A controversial former leader of Norway's anti-immigration party on Friday failed in his bid to join the committee that awards the prestigious Nobel Peace Prize.
According to Alfred Nobel's will, the five members of the committee are elected by the Norwegian Parliament, which takes into account the balance of political power.
The populist right-wing Progress Party, currently a junior partner in Norway's two-party coalition, proposed its outspoken former party leader Carl I. Hagen, now a deputy MP, for one of the seats.
But 73-year-old Hagen only received 16 votes, while 86 were cast in support of Labour party candidate, Berit Reiss-Andersen, in a ballot to partially renew the committee on Friday.

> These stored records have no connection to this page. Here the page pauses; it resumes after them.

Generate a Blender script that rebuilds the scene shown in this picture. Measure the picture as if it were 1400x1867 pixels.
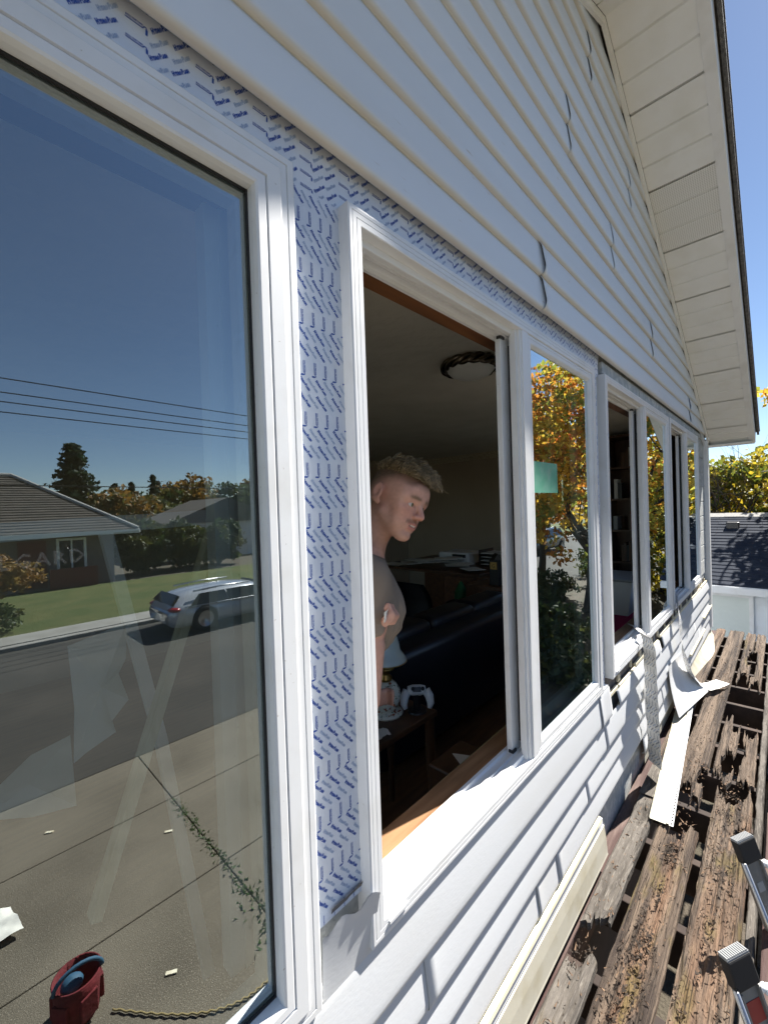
import bpy, math, random
import numpy as np
from mathutils import Matrix, Vector
for _o in list(bpy.data.objects): bpy.data.objects.remove(_o)
SC = bpy.context.scene
COL = SC.collection
rnd = random.Random(7)
NR = np.random.RandomState(11)

# ------------------------------------------------------------------ camera
FPX = 760.0; THETA = math.atan2(725, FPX); ROLL = math.radians(1.9); PITCH = math.atan2(8.5, FPX)
CAM = np.array([0, -0.63, 3.1])
_F0 = np.array([math.cos(THETA), math.sin(THETA), 0]); _R0 = np.array([math.sin(THETA), -math.cos(THETA), 0]); _U0 = np.array([0, 0, 1.])
_F = _F0*math.cos(PITCH) - _U0*math.sin(PITCH); _U = _U0*math.cos(PITCH) + _F0*math.sin(PITCH)
_R = _R0*math.cos(ROLL) - _U*math.sin(ROLL); _UP = _R0*math.sin(ROLL) + _U*math.cos(ROLL)
cd = bpy.data.cameras.new('camera'); cam = bpy.data.objects.new('camera', cd); COL.objects.link(cam)
cd.sensor_fit = 'HORIZONTAL'; cd.sensor_width = 36; cd.lens = 36*FPX/1400; cd.clip_start = 0.02; cd.clip_end = 3000
cam.matrix_world = Matrix(((_R[0], _UP[0], -_F[0], CAM[0]), (_R[1], _UP[1], -_F[1], CAM[1]), (_R[2], _UP[2], -_F[2], CAM[2]), (0, 0, 0, 1)))
SC.camera = cam
# ------------------------------------------------------------------ sky and sun
SUN = Vector((3.9, -1.0, 4.2)).normalized()
w = bpy.data.worlds.new('World'); SC.world = w; w.use_nodes = True
nt = w.node_tree; bg = nt.nodes['Background']
sk = nt.nodes.new('ShaderNodeTexSky'); sk.sky_type = 'NISHITA'; sk.sun_disc = False
sk.sun_elevation = math.asin(SUN.z); sk.sun_rotation = math.atan2(SUN.x, SUN.y)
sk.air_density = 0.80; sk.dust_density = 0.08; sk.ozone_density = 1.8; sk.altitude = 50
nt.links.new(sk.outputs[0], bg.inputs[0]); bg.inputs[1].default_value = 0.05
sl = bpy.data.lights.new('sun', 'SUN'); sl.energy = 5.0; sl.angle = math.radians(0.53); sl.color = (1.0, 0.95, 0.87)
sun = bpy.data.objects.new('sun', sl); COL.objects.link(sun); sun.location = (20, -5, 22)
sun.rotation_euler = SUN.to_track_quat('Z', 'Y').to_euler()
SC.view_settings.view_transform = 'Standard'; SC.view_settings.look = 'None'
SC.view_settings.exposure = 1.55; SC.view_settings.gamma = 1.0; SC.view_settings.use_curve_mapping = False
SC.render.engine = 'CYCLES'
SC.cycles.max_bounces = 10; SC.cycles.diffuse_bounces = 5; SC.cycles.glossy_bounces = 6; SC.cycles.transparent_max_bounces = 16

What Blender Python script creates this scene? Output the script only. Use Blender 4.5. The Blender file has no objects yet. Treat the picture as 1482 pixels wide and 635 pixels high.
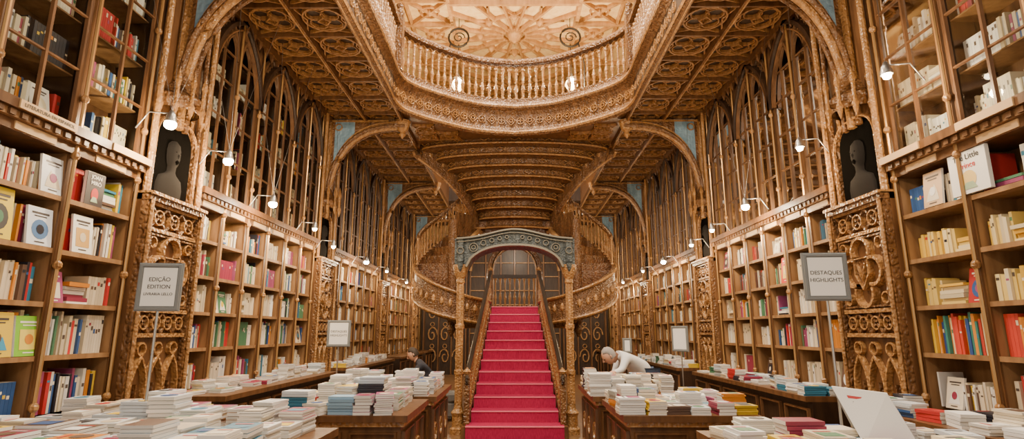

Hagen, a substitute MP, is known for his inflammatory rhetoric. He once said that "a society without ethnic minorities is a harmonious society".
His inclusion in the vote came despite an attempt to block his candidacy, after other parties on Tuesday adopted a rule banning members of parliament and their substitutes from joining the committee.
They stressed the need to highlight the Nobel committee's independence from the state in the aftermath of a diplomatic crisis that erupted between China and Norway after Chinese dissident Liu Xiaobo was honoured with the Nobel Peace Prize in 2010.
Hagen accused the other parties of being "desperate to obstruct" him and of "changing the rules of the game".